→ **WHAT THE EXERCISE ASKS**:
From the first line of the data down to and including the line with "PI = math.pi", copy everything exactly, leaving out pictures.

→ **RAW DATA**:

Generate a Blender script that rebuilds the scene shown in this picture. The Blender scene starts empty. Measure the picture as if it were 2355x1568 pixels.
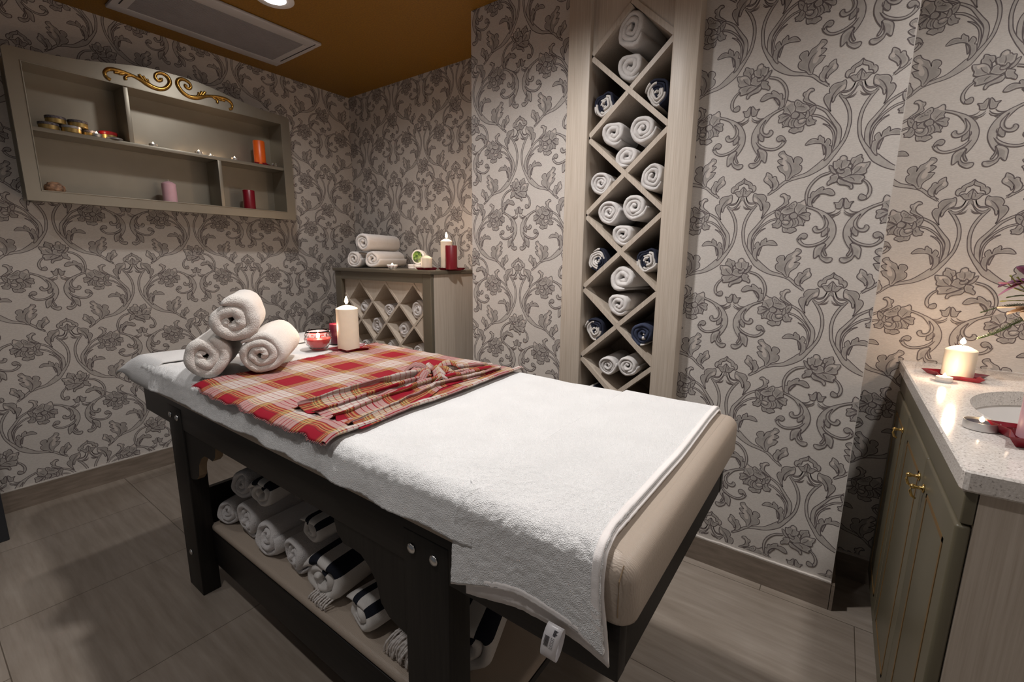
import bpy, bmesh, math, random
import numpy as np
from mathutils import Vector, Matrix, noise
from mathutils.geometry import tessellate_polygon
random.seed(7)
SC = bpy.context.scene
COL = SC.collection
PI = math.pi

# ------------------------------------------------------------------ camera
cam_d = bpy.data.cameras.new('camera'); cam = bpy.data.objects.new('camera', cam_d); COL.objects.link(cam)
cam_d.sensor_fit = 'HORIZONTAL'; cam_d.sensor_width = 36.0; cam_d.lens = 36.0 * 1035.57 / 2355.0
cam_d.clip_start = 0.02; cam_d.clip_end = 50
_R = ((0.80990636, 0.11370239, -0.57543328), (0.58647743, -0.14059509, 0.79766989), (0.00979388, -0.98351654, -0.18055274))
cam.matrix_world = Matrix(((_R[0][0], -_R[0][1], -_R[0][2], 0.0), (_R[1][0], -_R[1][1], -_R[1][2], 0.0),
                           (_R[2][0], -_R[2][1], -_R[2][2], 1.28), (0, 0, 0, 1)))
SC.camera = cam
# ------------------------------------------------------------------ world, exposure
W = bpy.data.worlds.new('world'); SC.world = W; W.use_nodes = True
W.node_tree.nodes['Background'].inputs[0].default_value = (0.92, 0.95, 1.0, 1)
W.node_tree.nodes['Background'].inputs[1].default_value = 0.07
SC.view_settings.view_transform = 'Standard'; SC.view_settings.look = 'None'
SC.view_settings.gamma = 1.0; SC.view_settings.use_curve_mapping = False
SC.view_settings.exposure = 0.35
# ------------------------------------------------------------------ room measures
XL, YB, YP, YN, ZC = -3.254, 2.308, 1.905, 2.16, 2.491
# ceiling downlights: x, y, watts
LAMPS = [(-2.345, 1.28, 10), (-0.98, 1.08, 29), (0.50, 1.42, 13), (-2.1, -0.1, 4), (-0.9, -0.1, 9), (0.5, -0.1, 4)]
for i, (lx, ly, lw) in enumerate(LAMPS):
    ld = bpy.data.lights.new('downlight_bulb', 'SPOT'); ld.energy = lw * 3.0; ld.color = (1.0, 0.97, 0.95)
    ld.spot_size = math.radians(168 if i == 0 else 150); ld.spot_blend = 1.0; ld.shadow_soft_size = 0.05
    lo = bpy.data.objects.new('downlight_bulb', ld); lo.location = (lx, ly, ZC - 0.022); COL.objects.link(lo)

# ------------------------------------------------------------------ materials
def nt(name):
    m = bpy.data.materials.new(name); m.use_nodes = True
    t = m.node_tree; return m, t, t.nodes['Principled BSDF']
def setc(b, col, rough=0.5, metal=0.0, spec=0.5):
    b.inputs['Base Color'].default_value = (*col, 1); b.inputs['Roughness'].default_value = rough
    b.inputs['Metallic'].default_value = metal; b.inputs['Specular IOR Level'].default_value = spec
def coords(t, kind='Object', scale=(1, 1, 1)):
    tc = t.nodes.new('ShaderNodeTexCoord'); mp = t.nodes.new('ShaderNodeMapping'); mp.inputs['Scale'].default_value = scale
    t.links.new(tc.outputs[kind], mp.inputs['Vector']); return mp.outputs['Vector']
def noise_n(t, vec, scale, detail=4, rough=0.5):
    n = t.nodes.new('ShaderNodeTexNoise'); n.inputs['Scale'].default_value = scale
    n.inputs['Detail'].default_value = detail; n.inputs['Roughness'].default_value = rough
    t.links.new(vec, n.inputs['Vector']); return n.outputs['Fac']
def ramp(t, fac, stops, interp='LINEAR'):
    r = t.nodes.new('ShaderNodeValToRGB'); e = r.color_ramp.elements; r.color_ramp.interpolation = interp
    while len(e) < len(stops): e.new(0.5)
    for el, (p, c) in zip(e, stops): el.position = p; el.color = (*c, 1)
    t.links.new(fac, r.inputs['Fac']); return r.outputs['Color']
def bump(t, b, h, strength=0.3, dist=0.001):
    n = t.nodes.new('ShaderNodeBump'); n.inputs['Strength'].default_value = strength; n.inputs['Distance'].default_value = dist
    t.links.new(h, n.inputs['Height']); t.links.new(n.outputs['Normal'], b.inputs['Normal'])
def mat_plain(name, col, rough=0.5, metal=0.0, var=0.06, scale=6.0, bs=0.0, bscale=200, spec=0.5, grain=None):
    m, t, b = nt(name); setc(b, col, rough, metal, spec)
    v = coords(t, 'Object', grain or (1, 1, 1))
    f = noise_n(t, v, scale)
    lo = tuple(max(0, c * (1 - var)) for c in col); hi = tuple(min(1, c * (1 + var)) for c in col)
    t.links.new(ramp(t, f, [(0.3, lo), (0.7, hi)]), b.inputs['Base Color'])
    if bs: bump(t, b, noise_n(t, coords(t, 'Object'), bscale, 3), bs, 0.001)
    return m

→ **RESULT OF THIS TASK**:
Generate a Blender script that rebuilds the scene shown in this picture. The Blender scene starts empty. Measure the picture as if it were 2355x1568 pixels.
import bpy, bmesh, math, random
import numpy as np
from mathutils import Vector, Matrix, noise
from mathutils.geometry import tessellate_polygon
random.seed(7)
SC = bpy.context.scene
COL = SC.collection
PI = math.pi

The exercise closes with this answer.